COLLECTED MATERIAL —
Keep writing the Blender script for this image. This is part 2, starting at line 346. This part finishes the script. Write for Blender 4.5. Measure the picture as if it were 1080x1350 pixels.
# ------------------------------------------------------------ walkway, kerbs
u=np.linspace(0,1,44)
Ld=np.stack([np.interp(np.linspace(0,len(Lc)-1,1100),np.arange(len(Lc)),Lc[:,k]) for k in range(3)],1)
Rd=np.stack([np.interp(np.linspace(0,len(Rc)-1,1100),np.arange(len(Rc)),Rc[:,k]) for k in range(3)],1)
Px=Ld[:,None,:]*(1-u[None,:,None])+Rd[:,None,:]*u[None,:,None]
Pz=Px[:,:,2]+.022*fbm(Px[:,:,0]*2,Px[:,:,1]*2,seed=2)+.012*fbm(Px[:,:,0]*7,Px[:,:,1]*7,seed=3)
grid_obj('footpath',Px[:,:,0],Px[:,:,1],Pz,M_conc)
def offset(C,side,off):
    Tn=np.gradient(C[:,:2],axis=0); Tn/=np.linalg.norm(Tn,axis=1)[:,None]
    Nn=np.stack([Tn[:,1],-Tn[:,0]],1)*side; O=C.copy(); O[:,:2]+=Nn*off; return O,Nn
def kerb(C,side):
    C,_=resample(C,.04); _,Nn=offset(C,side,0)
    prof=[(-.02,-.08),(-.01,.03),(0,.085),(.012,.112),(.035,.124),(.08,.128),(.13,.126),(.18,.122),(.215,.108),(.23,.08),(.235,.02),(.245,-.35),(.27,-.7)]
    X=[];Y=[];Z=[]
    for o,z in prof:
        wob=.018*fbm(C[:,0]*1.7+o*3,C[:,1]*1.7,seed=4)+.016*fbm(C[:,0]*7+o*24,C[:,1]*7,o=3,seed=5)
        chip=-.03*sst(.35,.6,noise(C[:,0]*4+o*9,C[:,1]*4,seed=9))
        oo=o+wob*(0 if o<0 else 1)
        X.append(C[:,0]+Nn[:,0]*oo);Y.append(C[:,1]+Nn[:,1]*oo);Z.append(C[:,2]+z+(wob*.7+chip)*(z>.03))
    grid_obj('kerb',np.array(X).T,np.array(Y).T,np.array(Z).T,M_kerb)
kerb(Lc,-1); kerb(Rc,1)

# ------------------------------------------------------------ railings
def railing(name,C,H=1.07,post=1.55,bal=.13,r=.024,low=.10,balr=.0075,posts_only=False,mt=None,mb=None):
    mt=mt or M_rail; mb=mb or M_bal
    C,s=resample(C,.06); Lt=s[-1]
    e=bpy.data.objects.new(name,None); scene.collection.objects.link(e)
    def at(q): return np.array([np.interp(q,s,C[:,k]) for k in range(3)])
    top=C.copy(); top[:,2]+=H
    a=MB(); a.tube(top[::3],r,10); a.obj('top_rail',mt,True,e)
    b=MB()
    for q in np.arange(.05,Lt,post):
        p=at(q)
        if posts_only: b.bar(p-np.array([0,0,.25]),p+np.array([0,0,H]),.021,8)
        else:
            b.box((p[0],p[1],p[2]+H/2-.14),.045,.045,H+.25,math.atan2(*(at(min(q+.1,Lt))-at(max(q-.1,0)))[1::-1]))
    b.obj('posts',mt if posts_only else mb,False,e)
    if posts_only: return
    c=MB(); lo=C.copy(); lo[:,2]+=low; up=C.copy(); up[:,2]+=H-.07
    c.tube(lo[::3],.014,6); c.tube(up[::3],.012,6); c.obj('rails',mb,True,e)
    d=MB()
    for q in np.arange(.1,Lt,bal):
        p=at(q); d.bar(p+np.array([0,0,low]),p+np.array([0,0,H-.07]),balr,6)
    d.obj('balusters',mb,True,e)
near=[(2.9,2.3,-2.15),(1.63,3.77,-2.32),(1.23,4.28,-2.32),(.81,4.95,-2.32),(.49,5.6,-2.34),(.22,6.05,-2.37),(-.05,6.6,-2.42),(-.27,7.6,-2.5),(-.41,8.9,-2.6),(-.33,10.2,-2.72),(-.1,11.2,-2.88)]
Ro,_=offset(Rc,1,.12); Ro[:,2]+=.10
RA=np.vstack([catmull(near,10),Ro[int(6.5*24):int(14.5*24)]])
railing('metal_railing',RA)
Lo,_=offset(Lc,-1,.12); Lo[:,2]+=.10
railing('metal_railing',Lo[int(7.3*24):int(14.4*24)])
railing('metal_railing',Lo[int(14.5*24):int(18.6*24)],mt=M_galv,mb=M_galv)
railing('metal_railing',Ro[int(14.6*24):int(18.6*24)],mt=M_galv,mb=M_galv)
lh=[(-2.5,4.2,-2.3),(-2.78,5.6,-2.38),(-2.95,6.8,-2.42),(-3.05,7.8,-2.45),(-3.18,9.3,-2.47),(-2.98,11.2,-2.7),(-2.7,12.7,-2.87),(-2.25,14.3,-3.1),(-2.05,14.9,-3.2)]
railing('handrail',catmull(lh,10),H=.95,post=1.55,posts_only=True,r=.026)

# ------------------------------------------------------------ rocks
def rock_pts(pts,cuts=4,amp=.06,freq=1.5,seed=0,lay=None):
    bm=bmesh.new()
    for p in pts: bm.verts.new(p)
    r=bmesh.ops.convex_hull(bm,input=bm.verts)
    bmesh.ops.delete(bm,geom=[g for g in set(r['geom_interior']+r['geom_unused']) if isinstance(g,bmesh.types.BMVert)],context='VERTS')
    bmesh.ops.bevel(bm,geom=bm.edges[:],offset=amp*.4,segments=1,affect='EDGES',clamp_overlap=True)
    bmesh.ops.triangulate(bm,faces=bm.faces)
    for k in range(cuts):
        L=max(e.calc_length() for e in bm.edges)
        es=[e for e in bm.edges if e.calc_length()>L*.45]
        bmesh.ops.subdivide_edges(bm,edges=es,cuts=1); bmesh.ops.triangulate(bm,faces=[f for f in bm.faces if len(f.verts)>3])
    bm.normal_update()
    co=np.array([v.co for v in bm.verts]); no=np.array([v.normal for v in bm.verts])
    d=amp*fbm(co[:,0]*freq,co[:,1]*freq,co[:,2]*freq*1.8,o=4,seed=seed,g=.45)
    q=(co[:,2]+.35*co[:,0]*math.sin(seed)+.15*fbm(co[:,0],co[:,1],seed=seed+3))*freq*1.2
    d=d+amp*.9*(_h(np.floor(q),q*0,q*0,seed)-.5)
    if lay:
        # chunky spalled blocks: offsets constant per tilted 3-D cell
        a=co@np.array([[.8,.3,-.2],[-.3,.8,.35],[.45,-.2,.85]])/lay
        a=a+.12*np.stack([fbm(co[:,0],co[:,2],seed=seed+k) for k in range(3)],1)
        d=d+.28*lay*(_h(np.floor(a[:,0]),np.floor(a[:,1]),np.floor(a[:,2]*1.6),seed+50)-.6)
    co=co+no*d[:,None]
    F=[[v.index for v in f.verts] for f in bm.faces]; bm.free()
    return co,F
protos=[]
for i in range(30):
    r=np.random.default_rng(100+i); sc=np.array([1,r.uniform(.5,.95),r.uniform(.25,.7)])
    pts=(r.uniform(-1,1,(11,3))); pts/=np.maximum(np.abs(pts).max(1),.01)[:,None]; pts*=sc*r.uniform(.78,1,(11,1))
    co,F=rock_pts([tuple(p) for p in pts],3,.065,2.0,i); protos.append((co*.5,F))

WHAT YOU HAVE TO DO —
Each line above must be printed exactly as it appears.

WORKED ANSWER —
Keep writing the Blender script for this image. This is part 2, starting at line 346. This part finishes the script. Write for Blender 4.5. Measure the picture as if it were 1080x1350 pixels.
# ------------------------------------------------------------ walkway, kerbs
u=np.linspace(0,1,44)
Ld=np.stack([np.interp(np.linspace(0,len(Lc)-1,1100),np.arange(len(Lc)),Lc[:,k]) for k in range(3)],1)
Rd=np.stack([np.interp(np.linspace(0,len(Rc)-1,1100),np.arange(len(Rc)),Rc[:,k]) for k in range(3)],1)
Px=Ld[:,None,:]*(1-u[None,:,None])+Rd[:,None,:]*u[None,:,None]
Pz=Px[:,:,2]+.022*fbm(Px[:,:,0]*2,Px[:,:,1]*2,seed=2)+.012*fbm(Px[:,:,0]*7,Px[:,:,1]*7,seed=3)
grid_obj('footpath',Px[:,:,0],Px[:,:,1],Pz,M_conc)
def offset(C,side,off):
    Tn=np.gradient(C[:,:2],axis=0); Tn/=np.linalg.norm(Tn,axis=1)[:,None]
    Nn=np.stack([Tn[:,1],-Tn[:,0]],1)*side; O=C.copy(); O[:,:2]+=Nn*off; return O,Nn
def kerb(C,side):
    C,_=resample(C,.04); _,Nn=offset(C,side,0)
    prof=[(-.02,-.08),(-.01,.03),(0,.085),(.012,.112),(.035,.124),(.08,.128),(.13,.126),(.18,.122),(.215,.108),(.23,.08),(.235,.02),(.245,-.35),(.27,-.7)]
    X=[];Y=[];Z=[]
    for o,z in prof:
        wob=.018*fbm(C[:,0]*1.7+o*3,C[:,1]*1.7,seed=4)+.016*fbm(C[:,0]*7+o*24,C[:,1]*7,o=3,seed=5)
        chip=-.03*sst(.35,.6,noise(C[:,0]*4+o*9,C[:,1]*4,seed=9))
        oo=o+wob*(0 if o<0 else 1)
        X.append(C[:,0]+Nn[:,0]*oo);Y.append(C[:,1]+Nn[:,1]*oo);Z.append(C[:,2]+z+(wob*.7+chip)*(z>.03))
    grid_obj('kerb',np.array(X).T,np.array(Y).T,np.array(Z).T,M_kerb)
kerb(Lc,-1); kerb(Rc,1)

# ------------------------------------------------------------ railings
def railing(name,C,H=1.07,post=1.55,bal=.13,r=.024,low=.10,balr=.0075,posts_only=False,mt=None,mb=None):
    mt=mt or M_rail; mb=mb or M_bal
    C,s=resample(C,.06); Lt=s[-1]
    e=bpy.data.objects.new(name,None); scene.collection.objects.link(e)
    def at(q): return np.array([np.interp(q,s,C[:,k]) for k in range(3)])
    top=C.copy(); top[:,2]+=H
    a=MB(); a.tube(top[::3],r,10); a.obj('top_rail',mt,True,e)
    b=MB()
    for q in np.arange(.05,Lt,post):
        p=at(q)
        if posts_only: b.bar(p-np.array([0,0,.25]),p+np.array([0,0,H]),.021,8)
        else:
            b.box((p[0],p[1],p[2]+H/2-.14),.045,.045,H+.25,math.atan2(*(at(min(q+.1,Lt))-at(max(q-.1,0)))[1::-1]))
    b.obj('posts',mt if posts_only else mb,False,e)
    if posts_only: return
    c=MB(); lo=C.copy(); lo[:,2]+=low; up=C.copy(); up[:,2]+=H-.07
    c.tube(lo[::3],.014,6); c.tube(up[::3],.012,6); c.obj('rails',mb,True,e)
    d=MB()
    for q in np.arange(.1,Lt,bal):
        p=at(q); d.bar(p+np.array([0,0,low]),p+np.array([0,0,H-.07]),balr,6)
    d.obj('balusters',mb,True,e)
near=[(2.9,2.3,-2.15),(1.63,3.77,-2.32),(1.23,4.28,-2.32),(.81,4.95,-2.32),(.49,5.6,-2.34),(.22,6.05,-2.37),(-.05,6.6,-2.42),(-.27,7.6,-2.5),(-.41,8.9,-2.6),(-.33,10.2,-2.72),(-.1,11.2,-2.88)]
Ro,_=offset(Rc,1,.12); Ro[:,2]+=.10
RA=np.vstack([catmull(near,10),Ro[int(6.5*24):int(14.5*24)]])
railing('metal_railing',RA)
Lo,_=offset(Lc,-1,.12); Lo[:,2]+=.10
railing('metal_railing',Lo[int(7.3*24):int(14.4*24)])
railing('metal_railing',Lo[int(14.5*24):int(18.6*24)],mt=M_galv,mb=M_galv)
railing('metal_railing',Ro[int(14.6*24):int(18.6*24)],mt=M_galv,mb=M_galv)
lh=[(-2.5,4.2,-2.3),(-2.78,5.6,-2.38),(-2.95,6.8,-2.42),(-3.05,7.8,-2.45),(-3.18,9.3,-2.47),(-2.98,11.2,-2.7),(-2.7,12.7,-2.87),(-2.25,14.3,-3.1),(-2.05,14.9,-3.2)]
railing('handrail',catmull(lh,10),H=.95,post=1.55,posts_only=True,r=.026)

# ------------------------------------------------------------ rocks
def rock_pts(pts,cuts=4,amp=.06,freq=1.5,seed=0,lay=None):
    bm=bmesh.new()
    for p in pts: bm.verts.new(p)
    r=bmesh.ops.convex_hull(bm,input=bm.verts)
    bmesh.ops.delete(bm,geom=[g for g in set(r['geom_interior']+r['geom_unused']) if isinstance(g,bmesh.types.BMVert)],context='VERTS')
    bmesh.ops.bevel(bm,geom=bm.edges[:],offset=amp*.4,segments=1,affect='EDGES',clamp_overlap=True)
    bmesh.ops.triangulate(bm,faces=bm.faces)
    for k in range(cuts):
        L=max(e.calc_length() for e in bm.edges)
        es=[e for e in bm.edges if e.calc_length()>L*.45]
        bmesh.ops.subdivide_edges(bm,edges=es,cuts=1); bmesh.ops.triangulate(bm,faces=[f for f in bm.faces if len(f.verts)>3])
    bm.normal_update()
    co=np.array([v.co for v in bm.verts]); no=np.array([v.normal for v in bm.verts])
    d=amp*fbm(co[:,0]*freq,co[:,1]*freq,co[:,2]*freq*1.8,o=4,seed=seed,g=.45)
    q=(co[:,2]+.35*co[:,0]*math.sin(seed)+.15*fbm(co[:,0],co[:,1],seed=seed+3))*freq*1.2
    d=d+amp*.9*(_h(np.floor(q),q*0,q*0,seed)-.5)
    if lay:
        # chunky spalled blocks: offsets constant per tilted 3-D cell
        a=co@np.array([[.8,.3,-.2],[-.3,.8,.35],[.45,-.2,.85]])/lay
        a=a+.12*np.stack([fbm(co[:,0],co[:,2],seed=seed+k) for k in range(3)],1)
        d=d+.28*lay*(_h(np.floor(a[:,0]),np.floor(a[:,1]),np.floor(a[:,2]*1.6),seed+50)-.6)
    co=co+no*d[:,None]
    F=[[v.index for v in f.verts] for f in bm.faces]; bm.free()
    return co,F
protos=[]
for i in range(30):
    r=np.random.default_rng(100+i); sc=np.array([1,r.uniform(.5,.95),r.uniform(.25,.7)])
    pts=(r.uniform(-1,1,(11,3))); pts/=np.maximum(np.abs(pts).max(1),.01)[:,None]; pts*=sc*r.uniform(.78,1,(11,1))
    co,F=rock_pts([tuple(p) for p in pts],3,.065,2.0,i); protos.append((co*.5,F))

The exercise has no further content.